Le mot « acteurs » convient désormais parfaitement aux hommes politiques. Ils n'agissent pas. Ils se contentent de mimer dans un grand cinéma télévisuel les personnages qu'ils n'ont jamais été.

C'est pourquoi on peut comprendre les électeurs italiens à vouloir en faire l'économie.

Et demain on fera voter les machines intelligentes qui s'occuperaient rationnellement de l'ordre des hommes et du monde.

Pour éviter une telle tératologie fictionnelle, fantasme des technologues en mal d'imagination, et sans épargner la violente adversité aux hommes soucieux du bien public, on peut parcourir l'« éloge de la politique » (p. 115 sqq.), un entretien avec Alain Badiou dans lequel il fait un sort au « coup d'Etat démocratique » réussi en 2017 par le locataire actuel de l'Elysée et ses commanditaires mondialisés.[10]

Notes

[1] Churchill prononce cette formule le 11 novembre 1947 à la Chambre des Communes alors qu'il était dans l'opposition, après avoir perdu les législatives, lui l'un des vainqueurs de la Seconde Guerre mondiale, en juillet 1945 face au travailliste Clement Attlee. Il ne fait donc pas l'éloge d'un système en tant que Premier ministre à la tête d'un gouvernement. Son discours est plus retors et vise à garantir l'espace politique de l'opposition tout en limitant celui de la majorité. Mais cela est une autre affaire. Il laisse toutefois penser en la prononçant qu'elle était, sous diverses formulations, connue de tous, sans auteur désigné. Voire...
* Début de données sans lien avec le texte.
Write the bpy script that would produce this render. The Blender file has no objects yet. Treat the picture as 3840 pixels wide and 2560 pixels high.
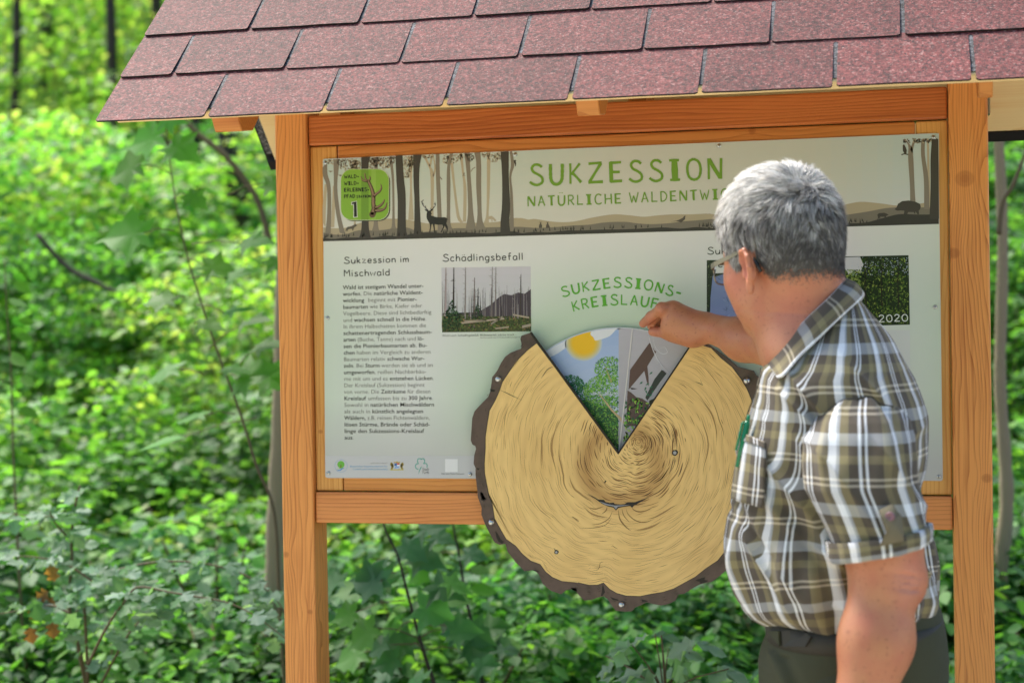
import bpy, math, random
import numpy as np
from mathutils import Vector, Matrix
random.seed(7)
RNG = np.random.RandomState(11)
sc = bpy.context.scene
# ------------------------------------------------------------------ camera
YAW, PITCH, ROLL, FPX, CD, CH = 0.23011, -0.01453, -0.01728, 6298.0, 3.35, 1.5
cyw, syw = math.cos(YAW), math.sin(YAW)
FWD = np.array([-syw*math.cos(PITCH), cyw*math.cos(PITCH), math.sin(PITCH)])
_r = np.array([cyw, syw, 0.0]); _u = np.cross(_r, FWD)
CR = math.cos(ROLL)*_r + math.sin(ROLL)*_u
CU = -math.sin(ROLL)*_r + math.cos(ROLL)*_u
CAM = np.array([0.0, -CD, CH])
cam_data = bpy.data.cameras.new('camera'); cam = bpy.data.objects.new('camera', cam_data)
sc.collection.objects.link(cam); sc.camera = cam
M = Matrix([[CR[0], CU[0], -FWD[0], CAM[0]], [CR[1], CU[1], -FWD[1], CAM[1]], [CR[2], CU[2], -FWD[2], CAM[2]], [0, 0, 0, 1]])
cam.matrix_world = M
cam_data.sensor_width = 36.0; cam_data.lens = FPX/3840*36
cam_data.clip_start = 0.1; cam_data.clip_end = 500
cam_data.dof.use_dof = True; cam_data.dof.focus_distance = 3.25; cam_data.dof.aperture_fstop = 3.1
# ------------------------------------------------------------------ sky, sun, exposure
SUN_EL, SUN_AZ = math.radians(56), math.radians(306)     # azimuth clockwise from +Y: behind the shelter, to the left
world = bpy.data.worlds.new('World'); sc.world = world; world.use_nodes = True
wn = world.node_tree.nodes; wl = world.node_tree.links
bg = wn['Background']; sky = wn.new('ShaderNodeTexSky'); sky.sky_type = 'NISHITA'; sky.sun_disc = False
sky.sun_elevation = SUN_EL; sky.sun_rotation = SUN_AZ; sky.altitude = 300; sky.dust_density = 2.5
wl.new(sky.outputs[0], bg.inputs[0]); bg.inputs[1].default_value = 0.15
sun_d = bpy.data.lights.new('sun', 'SUN'); sun_d.energy = 5.0; sun_d.angle = math.radians(20); sun_d.color = (1.0, .95, .86)
sun = bpy.data.objects.new('sun', sun_d); sc.collection.objects.link(sun)
sdir = Vector((math.cos(SUN_EL)*math.sin(SUN_AZ), math.cos(SUN_EL)*math.cos(SUN_AZ), math.sin(SUN_EL)))
sun.rotation_euler = sdir.to_track_quat('Z', 'Y').to_euler(); sun.location = sdir*30
sc.view_settings.view_transform = 'Standard'; sc.view_settings.look = 'None'
sc.view_settings.exposure = 0.92; sc.view_settings.gamma = 1; sc.view_settings.use_curve_mapping = False
sc.render.engine = 'CYCLES'
sc.cycles.max_bounces = 8; sc.cycles.transparent_max_bounces = 8
# ------------------------------------------------------------------ helpers
def PB(u, v, Y=0.0):
    """3D point where the sight line of photo pixel (u, v) meets the upright plane y = Y (used to survey real positions)"""
    d = FWD + CR*(u-1920)/FPX - CU*(v-1280)/FPX
    return CAM + d*((Y-CAM[1])/d[1])
def lin(c):
    return tuple(((x/255)/12.92 if x/255 <= .04045 else ((x/255+.055)/1.055)**2.4) for x in c)
def K(ox, oy, s):
    return lambda pts: [(ox+x*s, oy+y*s) for x, y in pts]
k1 = K(300, 0, .5102); k2 = K(1180, 520, .5102); k3 = K(1180, 1100, .5102); k4 = K(2500, 520, .5102); k5 = K(2500, 1100, .5102)
k6 = K(2500, 1760, .5102); k7 = K(1980, 1000, .38265); k4b = K(1000, 1760, .5102); k5b = K(1980, 1760, .38265); kb = K(1190, 560, .34439)
kt = K(1900, 560, .40816); kd = K(0, 0, 1.63265)
def link(o): sc.collection.objects.link(o); return o
def tag(o, label=None, cat=None, group=None, kind=None):
    if label: o['label'] = label
    if cat: o['category'] = cat
    if group: o['group'] = group
    if kind: o['kind'] = kind
    return o
def empty(name, loc, label, cat, group=None):
    o = link(bpy.data.objects.new(name, None)); o.location = loc; o.empty_display_size = .1
    return tag(o, label, cat, group)
def world_loc(p):
    L = Vector((0, 0, 0))
    while p is not None: L = L+Vector(p.location); p = p.parent
    return L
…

[2] « Le Coup d'État permanent » est un essai de François Mitterrand, (Plon, 1964, 285 p.) critique de Charles de Gaulle et de ce qu'il estimait être une pratique autocratique du pouvoir. En 1981, Mitterrand s'est confortablement installé dans la Constitution de la Vème République jouissant avec délectation des pouvoirs qu'elle lui conférait. Il en fut ainsi de tous les successeurs du Général, incapables d'occuper utilement un espace trop grand pour eux.

[3] John Ellis Bush, l'autre fils de H. W. Bush, ancien vice-président de R. Reagan et ancien directeur de la CIA.

[4] Il a été lancé à l'origine par Rudolf Augstein contre les gouvernants allemands Adenauer et Strauss, lors d'une interview dans le magazine Stern en 1993.

[5] Encore une jonglerie rhétorique churchillienne, empruntée à Vassili Rozanov (1918) et glissée dans son discours à Fulton le 5 mars 1946. On sait que les Nobel consacrent fréquemment des lumières inspirés par de nombreux anonymes.

[6] Dès 1936, Gallup se lance dans la prédiction électorale et sélectionne un échantillon de 50 000 personne représentatives, selon la méthode des quotas toujours en usage.

[7] En 1951 est né le premier ordinateur commercial (« Univaci ») qui inspira Asimov.

[8] Voir l'excellent film « Miss Sloane », histoire écrite par Jonathan Perera et réalisée par John Madden en 2016.

[9] On peut observer cela dans une répartie célèbre dans le cinéma français, du personnage joué par J. Gabin dans « Le président » (Henri Verneuil, 1961).

[10] Flammarion, Café Voltaire, 2017, 140 p.